I movimenti popolari sono la risposta alla politica degli interessi

Le proposte per rispondere all’emergenza ci sono: “Sul piano degli affitti, servono forme efficaci di mediazione fra proprietari e inquilini, garantendo ai primi il rispetto dei propri beni, e ai secondi canoni abbordabili. Sul piano dell’edilizia pubblica bisogna valorizzare il patrimonio esistente, investendo nella rigenerazione degli immobili in degrado, anziché promuovere una nuova cementificazione degli spazi. Quando pensiamo alle persone più fragili, dobbiamo estendere l’accesso alla residenza, combattere il razzismo abitativoe la speculazione dei ‘ras delle soffitte’. Ma è necessario anche convincere chi detiene grandi proprietà immobiliari a renderle disponibili, con le dovute tutele. In sintesi: richiamare l’attore pubblico alle sue responsabilità, e difendere i diritti di chi non ha nulla di fronte alle paure e all’inerzia di chi ha molto!”.
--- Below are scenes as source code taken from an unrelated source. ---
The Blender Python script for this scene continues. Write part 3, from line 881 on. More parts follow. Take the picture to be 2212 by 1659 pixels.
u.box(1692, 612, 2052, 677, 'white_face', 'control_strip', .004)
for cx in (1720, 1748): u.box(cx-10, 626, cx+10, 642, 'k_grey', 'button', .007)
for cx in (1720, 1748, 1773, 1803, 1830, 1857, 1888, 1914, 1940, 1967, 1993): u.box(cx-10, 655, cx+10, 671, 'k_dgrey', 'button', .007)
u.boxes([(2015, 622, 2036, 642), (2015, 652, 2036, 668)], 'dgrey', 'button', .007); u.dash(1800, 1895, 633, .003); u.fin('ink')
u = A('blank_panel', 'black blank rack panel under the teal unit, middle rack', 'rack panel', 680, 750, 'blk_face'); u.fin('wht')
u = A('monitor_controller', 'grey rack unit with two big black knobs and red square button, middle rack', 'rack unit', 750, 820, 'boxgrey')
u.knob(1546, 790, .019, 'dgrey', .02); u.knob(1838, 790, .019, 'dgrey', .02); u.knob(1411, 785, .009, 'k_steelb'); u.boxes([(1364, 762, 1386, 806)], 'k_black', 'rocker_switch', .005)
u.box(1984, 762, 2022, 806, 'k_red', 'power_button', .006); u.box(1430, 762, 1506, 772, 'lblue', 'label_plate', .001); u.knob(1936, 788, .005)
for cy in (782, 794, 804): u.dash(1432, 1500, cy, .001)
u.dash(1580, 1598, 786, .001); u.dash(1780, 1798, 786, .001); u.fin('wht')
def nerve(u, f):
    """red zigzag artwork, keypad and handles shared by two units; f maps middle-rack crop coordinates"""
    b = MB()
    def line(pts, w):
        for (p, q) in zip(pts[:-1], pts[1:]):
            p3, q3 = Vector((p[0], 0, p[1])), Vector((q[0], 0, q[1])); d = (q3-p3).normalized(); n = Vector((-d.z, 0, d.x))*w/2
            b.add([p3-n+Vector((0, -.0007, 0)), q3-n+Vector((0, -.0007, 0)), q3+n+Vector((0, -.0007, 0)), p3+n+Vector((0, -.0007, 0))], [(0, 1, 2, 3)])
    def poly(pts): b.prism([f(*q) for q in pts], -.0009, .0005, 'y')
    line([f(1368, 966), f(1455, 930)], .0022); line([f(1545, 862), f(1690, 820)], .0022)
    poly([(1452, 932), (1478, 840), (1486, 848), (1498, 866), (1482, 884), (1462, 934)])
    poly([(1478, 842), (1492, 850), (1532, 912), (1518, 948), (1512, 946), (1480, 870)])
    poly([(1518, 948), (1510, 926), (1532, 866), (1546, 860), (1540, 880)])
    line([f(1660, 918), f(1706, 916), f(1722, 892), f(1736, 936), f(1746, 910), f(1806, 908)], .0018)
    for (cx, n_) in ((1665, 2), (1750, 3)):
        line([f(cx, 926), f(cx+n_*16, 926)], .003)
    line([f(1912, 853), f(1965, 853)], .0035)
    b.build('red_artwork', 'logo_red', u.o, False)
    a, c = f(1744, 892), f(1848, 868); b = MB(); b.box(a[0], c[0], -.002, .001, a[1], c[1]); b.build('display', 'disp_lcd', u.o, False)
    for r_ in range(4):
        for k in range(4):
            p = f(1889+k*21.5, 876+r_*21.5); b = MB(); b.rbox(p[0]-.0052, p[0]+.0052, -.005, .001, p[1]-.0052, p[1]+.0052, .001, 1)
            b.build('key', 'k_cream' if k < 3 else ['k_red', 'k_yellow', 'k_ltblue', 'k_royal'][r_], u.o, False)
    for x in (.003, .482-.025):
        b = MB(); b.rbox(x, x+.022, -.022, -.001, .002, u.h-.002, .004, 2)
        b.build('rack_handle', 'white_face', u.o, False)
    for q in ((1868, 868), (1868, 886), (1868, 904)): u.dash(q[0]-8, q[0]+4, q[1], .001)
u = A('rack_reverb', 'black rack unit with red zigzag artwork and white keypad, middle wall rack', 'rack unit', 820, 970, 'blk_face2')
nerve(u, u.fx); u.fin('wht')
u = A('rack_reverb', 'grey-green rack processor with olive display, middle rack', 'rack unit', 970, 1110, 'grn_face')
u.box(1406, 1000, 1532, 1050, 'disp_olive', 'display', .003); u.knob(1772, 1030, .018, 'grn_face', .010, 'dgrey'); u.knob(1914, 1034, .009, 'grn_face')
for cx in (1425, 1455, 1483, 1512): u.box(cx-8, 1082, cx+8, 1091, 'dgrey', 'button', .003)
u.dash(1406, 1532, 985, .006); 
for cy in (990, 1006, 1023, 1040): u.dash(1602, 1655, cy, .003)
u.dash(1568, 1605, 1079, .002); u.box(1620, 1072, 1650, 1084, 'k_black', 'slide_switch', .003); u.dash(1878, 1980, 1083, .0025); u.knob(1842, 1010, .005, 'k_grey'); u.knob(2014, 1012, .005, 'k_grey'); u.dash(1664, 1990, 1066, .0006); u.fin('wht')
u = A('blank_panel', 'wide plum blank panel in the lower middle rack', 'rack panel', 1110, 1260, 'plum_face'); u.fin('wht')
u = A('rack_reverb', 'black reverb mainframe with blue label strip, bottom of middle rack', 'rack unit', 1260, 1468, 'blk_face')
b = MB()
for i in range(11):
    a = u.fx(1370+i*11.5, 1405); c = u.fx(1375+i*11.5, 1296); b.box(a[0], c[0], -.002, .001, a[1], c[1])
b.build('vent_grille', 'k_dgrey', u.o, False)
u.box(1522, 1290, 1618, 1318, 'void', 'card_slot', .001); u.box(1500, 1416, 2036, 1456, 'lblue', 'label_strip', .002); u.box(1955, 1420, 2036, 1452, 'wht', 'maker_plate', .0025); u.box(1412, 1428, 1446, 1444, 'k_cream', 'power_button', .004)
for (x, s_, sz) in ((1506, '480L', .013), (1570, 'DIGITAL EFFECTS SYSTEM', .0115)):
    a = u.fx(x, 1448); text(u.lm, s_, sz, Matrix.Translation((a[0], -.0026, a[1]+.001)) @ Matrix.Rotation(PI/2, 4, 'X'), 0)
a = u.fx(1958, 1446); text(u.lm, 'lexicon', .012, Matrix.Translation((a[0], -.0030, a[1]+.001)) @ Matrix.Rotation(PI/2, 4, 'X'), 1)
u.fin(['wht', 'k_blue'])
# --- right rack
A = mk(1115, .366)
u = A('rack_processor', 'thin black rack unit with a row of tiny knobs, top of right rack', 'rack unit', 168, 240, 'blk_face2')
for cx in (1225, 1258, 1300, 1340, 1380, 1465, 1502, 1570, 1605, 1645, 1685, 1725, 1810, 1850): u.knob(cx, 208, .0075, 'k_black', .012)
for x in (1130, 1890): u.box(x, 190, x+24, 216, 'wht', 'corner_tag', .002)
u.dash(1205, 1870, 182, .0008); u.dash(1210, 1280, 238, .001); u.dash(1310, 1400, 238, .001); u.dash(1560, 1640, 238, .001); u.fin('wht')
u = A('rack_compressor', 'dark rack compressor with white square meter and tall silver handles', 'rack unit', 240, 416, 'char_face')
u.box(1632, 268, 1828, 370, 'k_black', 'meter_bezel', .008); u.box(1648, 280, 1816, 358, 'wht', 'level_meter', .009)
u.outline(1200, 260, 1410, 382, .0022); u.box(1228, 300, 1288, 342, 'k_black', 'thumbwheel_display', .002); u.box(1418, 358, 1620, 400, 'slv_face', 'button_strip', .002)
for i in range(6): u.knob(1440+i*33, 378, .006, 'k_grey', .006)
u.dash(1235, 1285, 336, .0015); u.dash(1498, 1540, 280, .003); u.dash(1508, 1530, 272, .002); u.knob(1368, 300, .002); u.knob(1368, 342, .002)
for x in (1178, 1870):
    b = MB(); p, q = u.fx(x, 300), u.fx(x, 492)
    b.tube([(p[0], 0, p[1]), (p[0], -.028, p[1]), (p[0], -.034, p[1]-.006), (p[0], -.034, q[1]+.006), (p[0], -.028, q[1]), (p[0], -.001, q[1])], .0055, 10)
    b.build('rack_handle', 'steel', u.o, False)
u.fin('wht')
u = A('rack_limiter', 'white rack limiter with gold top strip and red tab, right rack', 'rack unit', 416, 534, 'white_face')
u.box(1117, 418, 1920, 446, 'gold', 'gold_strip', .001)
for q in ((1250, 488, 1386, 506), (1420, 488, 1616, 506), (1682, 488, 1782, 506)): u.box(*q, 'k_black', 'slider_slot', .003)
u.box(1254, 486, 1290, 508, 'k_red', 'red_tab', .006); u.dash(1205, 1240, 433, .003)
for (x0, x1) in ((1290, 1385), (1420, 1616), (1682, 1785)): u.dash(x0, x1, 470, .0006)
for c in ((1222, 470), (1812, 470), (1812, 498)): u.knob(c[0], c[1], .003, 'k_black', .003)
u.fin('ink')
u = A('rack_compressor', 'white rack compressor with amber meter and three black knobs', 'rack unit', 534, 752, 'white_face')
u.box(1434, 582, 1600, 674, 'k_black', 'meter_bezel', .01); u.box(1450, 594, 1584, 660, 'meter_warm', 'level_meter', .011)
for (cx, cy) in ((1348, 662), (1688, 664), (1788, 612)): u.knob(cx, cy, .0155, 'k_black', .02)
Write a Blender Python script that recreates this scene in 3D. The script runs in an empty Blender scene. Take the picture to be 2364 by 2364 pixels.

Vogliamo vedere garantito nei fatti quel diritto all’abitare che è premessa irrinunciabile del benessere personale e sociale

Conclude don Ciotti: “La stalla col bue e l’asinello è un’immagine della tradizione cara a tutti noi, e per chi ha fede ha un significato teologico alto. Ma nell’Italia del 2025 non vogliamo più vedere famiglie trasformate in presepi viventi! Vogliamo invece vedere garantito nei fatti quel diritto all’abitare che è premessa irrinunciabile del benessere personale e sociale. La cometa, in questo caso, è la nostra Costituzione, che ci indica la strada per una realizzazione vera di questo come di ogni altro diritto di base”.